C'est un homme respecté et respectueux des autres, quelles que soient leurs origines, il joue aussi les esthètes, c'est un homme très élégant qui se passionne pour l'art mais aussi les jeux d'argent. Il ne fera par contre jamais d'excès au niveau santé, il a horreur du vin et boit uniquement du Vittel-cassis même s'il vit plus la nuit que le jour. Il sera riche par toutes ses représentations théâtrales, ses droits d'auteurs à l'étranger et les publications écrites de ses oeuvres mais courra toujours après l'argent car c'est un dépensier.
Ami d'Alfred Capus, de Tristan Bernard et de Lucien Guitry (père de Sacha Guitry qu'il aidera à ses débuts), il est aussi un contemporain d'Anatole France et de Zola. Il connaît le succès en banlieue, en Province et au-delà des frontières tel qu'en Angleterre, aux Etats-Unis et jusqu'au Brésil. Il restera de lui de célèbres citations, car cet écrivain solitaire et mélancolique avait une excellente répartie.

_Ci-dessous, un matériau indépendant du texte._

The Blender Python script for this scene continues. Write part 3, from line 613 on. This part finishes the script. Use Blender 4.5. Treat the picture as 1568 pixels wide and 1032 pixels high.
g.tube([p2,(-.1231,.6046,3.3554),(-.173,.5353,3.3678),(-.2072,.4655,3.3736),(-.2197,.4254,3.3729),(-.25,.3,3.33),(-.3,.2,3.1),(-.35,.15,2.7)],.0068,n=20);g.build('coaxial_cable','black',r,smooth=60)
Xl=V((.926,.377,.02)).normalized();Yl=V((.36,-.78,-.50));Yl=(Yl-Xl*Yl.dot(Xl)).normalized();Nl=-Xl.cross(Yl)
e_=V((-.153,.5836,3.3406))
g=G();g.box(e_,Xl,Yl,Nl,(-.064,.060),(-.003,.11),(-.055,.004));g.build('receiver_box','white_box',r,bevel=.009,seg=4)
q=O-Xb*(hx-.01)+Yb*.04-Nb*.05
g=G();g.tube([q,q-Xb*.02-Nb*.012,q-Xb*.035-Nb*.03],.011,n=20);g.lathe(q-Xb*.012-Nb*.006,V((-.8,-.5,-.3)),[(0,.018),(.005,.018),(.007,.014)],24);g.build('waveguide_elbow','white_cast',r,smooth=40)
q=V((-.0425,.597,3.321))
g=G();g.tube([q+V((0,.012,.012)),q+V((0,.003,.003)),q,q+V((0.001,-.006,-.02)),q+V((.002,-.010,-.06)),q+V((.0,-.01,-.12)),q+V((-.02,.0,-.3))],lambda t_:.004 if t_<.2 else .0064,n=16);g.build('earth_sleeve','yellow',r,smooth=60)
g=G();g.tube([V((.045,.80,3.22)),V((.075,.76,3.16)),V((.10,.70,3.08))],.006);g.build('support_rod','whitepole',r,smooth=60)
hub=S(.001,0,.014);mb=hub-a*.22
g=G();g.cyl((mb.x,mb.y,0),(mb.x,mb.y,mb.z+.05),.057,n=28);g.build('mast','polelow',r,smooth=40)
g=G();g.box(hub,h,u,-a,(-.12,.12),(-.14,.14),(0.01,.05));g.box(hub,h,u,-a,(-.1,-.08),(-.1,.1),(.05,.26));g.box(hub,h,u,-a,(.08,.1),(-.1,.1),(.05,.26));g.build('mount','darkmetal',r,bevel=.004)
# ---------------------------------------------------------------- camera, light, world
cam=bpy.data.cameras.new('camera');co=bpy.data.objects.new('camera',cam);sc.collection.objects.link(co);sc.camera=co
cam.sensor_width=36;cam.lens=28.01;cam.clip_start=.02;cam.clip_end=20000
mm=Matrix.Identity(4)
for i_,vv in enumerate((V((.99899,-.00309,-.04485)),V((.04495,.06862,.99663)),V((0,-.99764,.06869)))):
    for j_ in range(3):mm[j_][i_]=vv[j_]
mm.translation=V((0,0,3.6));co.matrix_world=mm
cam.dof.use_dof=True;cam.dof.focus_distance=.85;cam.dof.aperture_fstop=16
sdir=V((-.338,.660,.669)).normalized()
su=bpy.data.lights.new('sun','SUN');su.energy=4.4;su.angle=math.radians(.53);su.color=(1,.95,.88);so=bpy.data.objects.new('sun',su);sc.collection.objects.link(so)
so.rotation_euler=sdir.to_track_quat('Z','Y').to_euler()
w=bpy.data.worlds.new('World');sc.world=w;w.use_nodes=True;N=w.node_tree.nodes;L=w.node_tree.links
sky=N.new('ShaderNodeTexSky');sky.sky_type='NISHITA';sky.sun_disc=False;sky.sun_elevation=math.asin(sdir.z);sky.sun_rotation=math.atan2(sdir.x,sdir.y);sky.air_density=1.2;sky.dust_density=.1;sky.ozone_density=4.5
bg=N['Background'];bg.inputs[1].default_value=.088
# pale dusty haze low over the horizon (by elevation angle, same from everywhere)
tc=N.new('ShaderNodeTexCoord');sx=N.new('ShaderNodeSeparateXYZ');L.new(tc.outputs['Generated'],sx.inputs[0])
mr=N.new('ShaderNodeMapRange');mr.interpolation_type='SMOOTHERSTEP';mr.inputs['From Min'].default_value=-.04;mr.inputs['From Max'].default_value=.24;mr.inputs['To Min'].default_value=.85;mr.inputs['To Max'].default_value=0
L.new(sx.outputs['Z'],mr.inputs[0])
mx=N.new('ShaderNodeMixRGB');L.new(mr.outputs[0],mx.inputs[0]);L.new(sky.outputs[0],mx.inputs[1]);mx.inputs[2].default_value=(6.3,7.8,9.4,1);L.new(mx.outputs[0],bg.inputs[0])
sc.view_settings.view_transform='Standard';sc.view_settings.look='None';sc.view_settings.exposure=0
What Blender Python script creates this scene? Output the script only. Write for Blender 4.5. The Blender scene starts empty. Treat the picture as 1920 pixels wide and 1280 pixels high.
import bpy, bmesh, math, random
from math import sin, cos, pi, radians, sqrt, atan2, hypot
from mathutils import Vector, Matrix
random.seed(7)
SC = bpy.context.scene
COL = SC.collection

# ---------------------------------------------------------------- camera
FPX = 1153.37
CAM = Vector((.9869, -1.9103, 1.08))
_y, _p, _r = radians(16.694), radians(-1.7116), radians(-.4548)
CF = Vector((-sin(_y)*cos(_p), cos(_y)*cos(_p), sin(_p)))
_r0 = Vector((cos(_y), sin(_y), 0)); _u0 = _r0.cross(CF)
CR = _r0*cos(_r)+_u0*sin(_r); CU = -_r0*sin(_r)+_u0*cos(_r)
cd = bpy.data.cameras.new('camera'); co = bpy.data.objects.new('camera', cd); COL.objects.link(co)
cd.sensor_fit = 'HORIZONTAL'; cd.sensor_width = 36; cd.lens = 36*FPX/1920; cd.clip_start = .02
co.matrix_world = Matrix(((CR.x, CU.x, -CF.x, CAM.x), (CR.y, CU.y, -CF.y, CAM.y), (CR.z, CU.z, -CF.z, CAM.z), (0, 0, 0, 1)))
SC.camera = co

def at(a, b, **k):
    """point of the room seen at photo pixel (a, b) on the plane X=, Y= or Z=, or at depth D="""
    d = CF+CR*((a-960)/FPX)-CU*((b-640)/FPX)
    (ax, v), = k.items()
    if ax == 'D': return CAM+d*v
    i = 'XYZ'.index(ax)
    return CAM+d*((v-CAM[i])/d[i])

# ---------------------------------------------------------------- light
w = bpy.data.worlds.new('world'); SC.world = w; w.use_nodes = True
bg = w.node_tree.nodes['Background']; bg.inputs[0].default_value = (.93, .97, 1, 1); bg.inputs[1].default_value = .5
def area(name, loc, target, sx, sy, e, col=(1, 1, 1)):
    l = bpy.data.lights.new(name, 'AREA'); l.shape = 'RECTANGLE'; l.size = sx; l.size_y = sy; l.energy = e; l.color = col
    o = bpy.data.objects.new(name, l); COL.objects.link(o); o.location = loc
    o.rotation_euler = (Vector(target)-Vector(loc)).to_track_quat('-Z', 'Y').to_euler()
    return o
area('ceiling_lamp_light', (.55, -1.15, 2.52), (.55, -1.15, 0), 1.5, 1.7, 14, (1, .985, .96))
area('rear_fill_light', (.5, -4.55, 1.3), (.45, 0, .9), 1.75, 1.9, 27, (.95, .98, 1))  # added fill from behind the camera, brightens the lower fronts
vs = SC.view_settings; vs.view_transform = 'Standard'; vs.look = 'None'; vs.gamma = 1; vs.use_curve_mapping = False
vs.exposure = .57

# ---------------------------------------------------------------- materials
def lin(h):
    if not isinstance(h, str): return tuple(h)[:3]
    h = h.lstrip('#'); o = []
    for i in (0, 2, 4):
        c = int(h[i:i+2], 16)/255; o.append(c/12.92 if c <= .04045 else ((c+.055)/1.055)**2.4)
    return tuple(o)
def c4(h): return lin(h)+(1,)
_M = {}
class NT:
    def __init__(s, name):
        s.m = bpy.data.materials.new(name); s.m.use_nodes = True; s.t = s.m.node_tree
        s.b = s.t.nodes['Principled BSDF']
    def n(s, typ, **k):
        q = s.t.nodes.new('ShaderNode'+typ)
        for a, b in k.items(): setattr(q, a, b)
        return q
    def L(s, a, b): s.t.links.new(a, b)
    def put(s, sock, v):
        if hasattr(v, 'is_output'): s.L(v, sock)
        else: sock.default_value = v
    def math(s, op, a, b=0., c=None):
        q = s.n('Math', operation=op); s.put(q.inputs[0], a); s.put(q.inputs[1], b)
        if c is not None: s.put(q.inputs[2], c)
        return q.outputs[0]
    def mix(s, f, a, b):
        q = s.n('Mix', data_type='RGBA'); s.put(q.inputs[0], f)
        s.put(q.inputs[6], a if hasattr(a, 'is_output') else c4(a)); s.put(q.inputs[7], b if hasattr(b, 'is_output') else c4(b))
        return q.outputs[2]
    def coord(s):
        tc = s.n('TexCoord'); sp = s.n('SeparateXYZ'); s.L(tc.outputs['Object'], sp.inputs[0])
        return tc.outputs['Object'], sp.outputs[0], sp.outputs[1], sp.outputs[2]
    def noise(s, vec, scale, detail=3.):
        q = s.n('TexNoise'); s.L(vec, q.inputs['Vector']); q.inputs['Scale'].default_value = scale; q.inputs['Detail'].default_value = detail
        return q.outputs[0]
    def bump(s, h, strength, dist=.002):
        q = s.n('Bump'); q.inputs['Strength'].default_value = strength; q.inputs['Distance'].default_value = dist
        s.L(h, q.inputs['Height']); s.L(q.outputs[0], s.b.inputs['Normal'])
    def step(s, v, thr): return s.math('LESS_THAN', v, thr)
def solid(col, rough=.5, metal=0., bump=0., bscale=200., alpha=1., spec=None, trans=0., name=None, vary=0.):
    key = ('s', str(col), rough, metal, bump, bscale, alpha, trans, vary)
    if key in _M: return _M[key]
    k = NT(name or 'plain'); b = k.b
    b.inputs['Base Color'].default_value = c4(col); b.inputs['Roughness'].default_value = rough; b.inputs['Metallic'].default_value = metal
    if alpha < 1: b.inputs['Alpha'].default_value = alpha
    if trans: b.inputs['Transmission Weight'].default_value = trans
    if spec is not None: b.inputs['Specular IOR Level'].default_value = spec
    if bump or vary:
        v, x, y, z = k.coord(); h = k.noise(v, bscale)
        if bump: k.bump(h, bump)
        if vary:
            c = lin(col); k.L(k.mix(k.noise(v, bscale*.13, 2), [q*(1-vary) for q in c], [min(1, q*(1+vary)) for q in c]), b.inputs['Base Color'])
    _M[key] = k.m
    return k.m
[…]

Merci à Violaine Heyraud d'avoir partagé à nouveau la vie passionnante de cet auteur talentueux qui restera toujours en tête d'affiche de nos plus célèbres théâtres parisiens toujours debout à cette heure et cités tout au long du livre, tel que le théâtre du Palais royal, le théâtre de la Renaissance, le théâtre des Nouveautés, édifices tellement chargés d'histoires et toujours aussi importants de nos jours nous donnant l'occasion de nous divertir et de rêver.
Elle n'oublie rien que ce soit côté personnel et côté public concernant la vie de cet immense auteur français. Cette biographie est complète, riche, sans longueur, tout y est intéressant quand on apprécie le monde de la scène. A la fin, on peut y retrouver des annexes comme des notes sur l'édition, des repères chronologiques, des références bibliographiques et toutes les notes explicatives. Je me suis régalée avec quelques petites anecdotes comme le fait que ce soit Feydeau qui donne la première chance à Raimu cherchant un acteur avec l'accent du sud, et puis aussi quand Violaine Heyraud relate le fait qu'à la vue d'un des premiers films de Chaplin, il rêvera d'écrire pour lui et de le rencontrer, sans oublier quelques citations subtiles de ce vaudevilliste. Alors je parle aux amoureux du théâtre français, lisez cette biographie, retournez au théâtre pour oublier votre quotidien, nous le devons bien à ces célèbres auteurs tel que Monsieur Georges Feydeau.